The Tamil Nadu Private Colleges Employees Union (TNPCEU) has flayed what it termed as “double standards” adopted by the State Government in dealing with malpractices in examinations conducted by the Teachers’ Recruitment Board (TRB) and the Tamil Nadu Public Service Commission (TNPSC).
The TNPCEU on Monday sought to know why the TRB was allowed by the government to issue a fresh notification after the detection of malpractices by 196 candidates in the exam conducted during 2017 for 1.33 lakh candidates (out of 1.7 lakh applicants), while permitting the TNPSC to go ahead with the process of recruitment for the rest of the applicants after imposing a life ban on the 99 candidates who had indulged in malpractices.
Also, the TRB was allowed to conduct its own enquiry while in the case of the malpractices detected in the TNPSC Group IV 2 A exam, the CB CID was entrusted with the task of investigation. In both cases, the malpractices had been committed through tampering of the OMR sheets, K.N. Karthick, founder of TNPCEU said.

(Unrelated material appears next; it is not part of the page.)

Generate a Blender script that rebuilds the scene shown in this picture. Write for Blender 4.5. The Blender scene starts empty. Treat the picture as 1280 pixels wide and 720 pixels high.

Talking to mediapersons in Tiruchi, he said it was is only proper that the issue was resolved by TRB through a similar approach of banning the 196 candidates and conducting certificate verification for the others who had cleared the exam through proper means to fill the 1,058 vacancies.
Citing information sourced through the Right to Information Act, Mr. Karthik said there were a total of 1,450 vacancies to be filled and that the fresh process of recruitment could be confined to the remaining vacancies.
Ignoring the interests of those who had passed the TRB exam already through just means and necessitating their fresh application for the recruitment process was unreasonable. The TRB, he said, had even “flouted” an undertaking it had given in the Madras High Court that no money will be collected again from applicants who had already written the exam.
The requirement specified in the fresh notification for mandatory submission of experience and conduct certificates was impractical. “Those who source and submit fake certificates will have their way while others who are in the employment of private institutions will be at a great disadvantage to get the certificates at short notice,” he said, adding that, instead, the experience certificate and conduct certificate could be allowed to be produced at the time of certificate verification.
Moreover, the TRB has to prove its trustworthiness by determining the cause for the malpractice before embarking on a new method of recruitment process through the online application process and seeking to conduct computer-based exams in multiple sessions. “There are apprehensions about ambiguity in the concept of normalisation of scores,” Mr. Karthik said.